-- Begin --

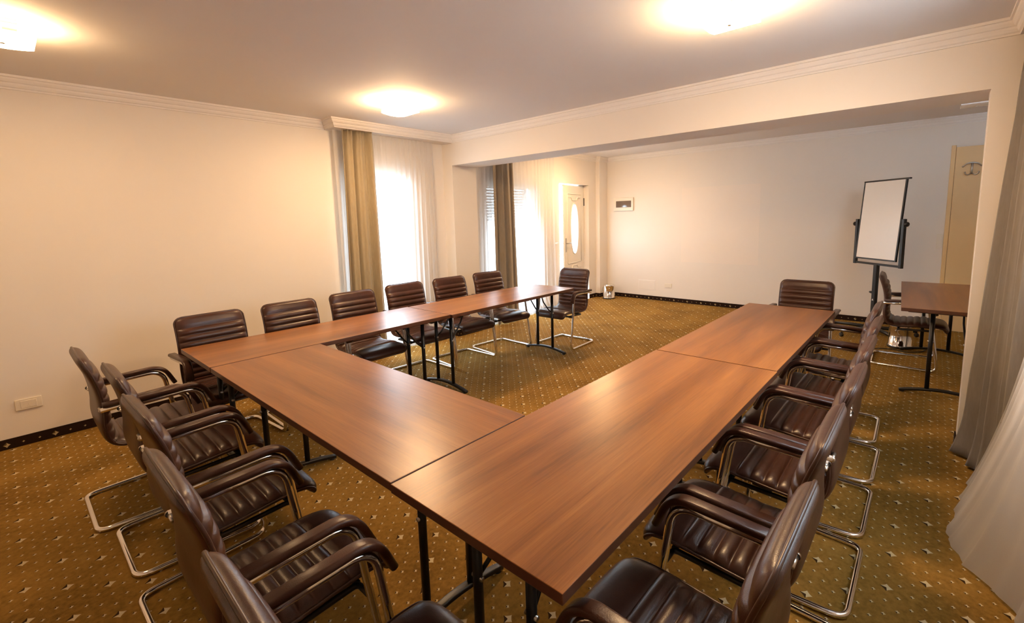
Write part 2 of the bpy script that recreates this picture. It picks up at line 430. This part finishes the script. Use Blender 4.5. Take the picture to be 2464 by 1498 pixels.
# ------------------------------------------------------------------ windows
def window(name, hole, y, sgn, label, mullions):
    x0, x1, z0, z1 = hole; yc = y + sgn * 0.09; fw = 0.065
    fr = MB()
    fr.box(x0, x0 + fw, yc - .03, yc + .03, z0, z1, .006).box(x1 - fw, x1, yc - .03, yc + .03, z0, z1, .006)
    fr.box(x0 + fw, x1 - fw, yc - .03, yc + .03, z0, z0 + .10, .006).box(x0 + fw, x1 - fw, yc - .03, yc + .03, z1 - fw, z1, .006)
    for mx in mullions: fr.box(mx - .05, mx + .05, yc - .03, yc + .03, z0 + .1, z1 - fw, .006)
    o = struct(name, fr, M['pvc'], label, 'window')
    struct('pane', MB().box(x0 + fw, x1 - fw, yc - .004, yc + .004, z0 + .1, z1 - fw), M['pane'], parent=o)
    return o
window('window_1', W1, YL, 1, 'tall window behind the white voile left of the pilaster', [])
window('window_2', W2, YL, 1, 'tall window behind the voile between pilaster and door', [5.17])
window('window_3', W3, YR, -1, 'window behind the voile at the right edge', [2.275])
sh = thing('roller_shutter', 'half lowered grey roller shutter outside the far window', 'shutter', (5.14, YL + WT + .03, 0))
m = MB()
for k in range(13): m.box(-.47, .47, -.008, .008, 1.50 + k * .043, 1.50 + k * .043 + .038, .004)
m.build('slat_curtain', M['shutter'], sh)
MB().box(-.53, -.48, -.03, .03, 0.0, 2.06, .004).box(.48, .53, -.03, .03, 0.0, 2.06, .004).build('guide_rail', M['shutter'], sh)

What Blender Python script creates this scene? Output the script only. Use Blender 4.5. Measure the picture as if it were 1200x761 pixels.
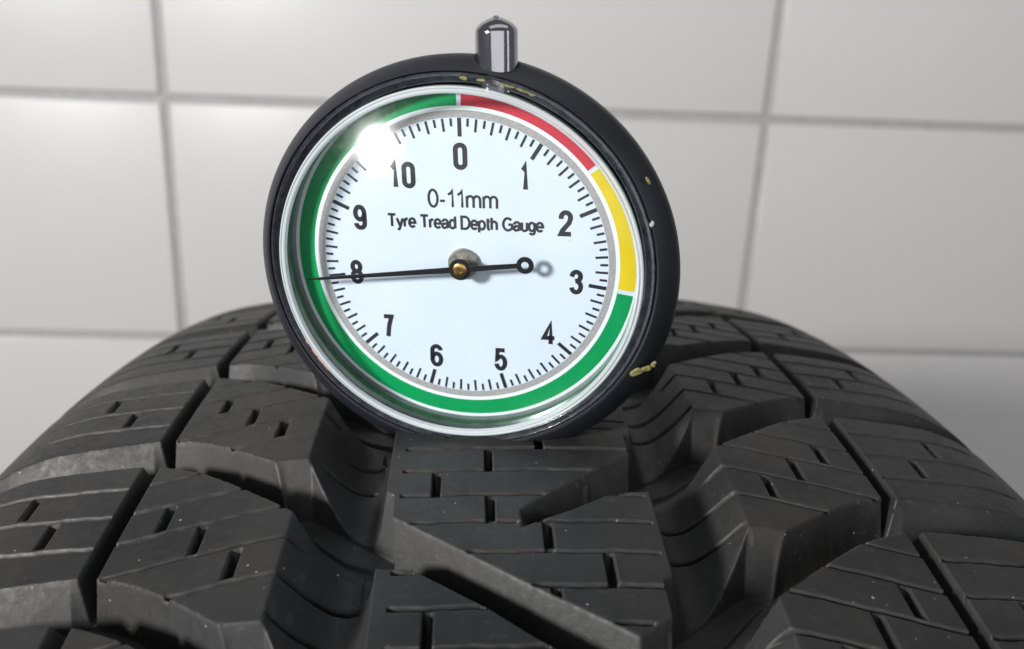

-- End --

* **What this task involves**: Without the pictures, retype the whole of the material above exactly.

* **Solution for this exercise**:
Write part 2 of the bpy script that recreates this picture. It picks up at line 430. This part finishes the script. Use Blender 4.5. Take the picture to be 2464 by 1498 pixels.
# ------------------------------------------------------------------ windows
def window(name, hole, y, sgn, label, mullions):
    x0, x1, z0, z1 = hole; yc = y + sgn * 0.09; fw = 0.065
    fr = MB()
    fr.box(x0, x0 + fw, yc - .03, yc + .03, z0, z1, .006).box(x1 - fw, x1, yc - .03, yc + .03, z0, z1, .006)
    fr.box(x0 + fw, x1 - fw, yc - .03, yc + .03, z0, z0 + .10, .006).box(x0 + fw, x1 - fw, yc - .03, yc + .03, z1 - fw, z1, .006)
    for mx in mullions: fr.box(mx - .05, mx + .05, yc - .03, yc + .03, z0 + .1, z1 - fw, .006)
    o = struct(name, fr, M['pvc'], label, 'window')
    struct('pane', MB().box(x0 + fw, x1 - fw, yc - .004, yc + .004, z0 + .1, z1 - fw), M['pane'], parent=o)
    return o
window('window_1', W1, YL, 1, 'tall window behind the white voile left of the pilaster', [])
window('window_2', W2, YL, 1, 'tall window behind the voile between pilaster and door', [5.17])
window('window_3', W3, YR, -1, 'window behind the voile at the right edge', [2.275])
sh = thing('roller_shutter', 'half lowered grey roller shutter outside the far window', 'shutter', (5.14, YL + WT + .03, 0))
m = MB()
for k in range(13): m.box(-.47, .47, -.008, .008, 1.50 + k * .043, 1.50 + k * .043 + .038, .004)
m.build('slat_curtain', M['shutter'], sh)
MB().box(-.53, -.48, -.03, .03, 0.0, 2.06, .004).box(.48, .53, -.03, .03, 0.0, 2.06, .004).build('guide_rail', M['shutter'], sh)

What Blender Python script creates this scene? Output the script only. Use Blender 4.5. Measure the picture as if it were 1200x761 pixels.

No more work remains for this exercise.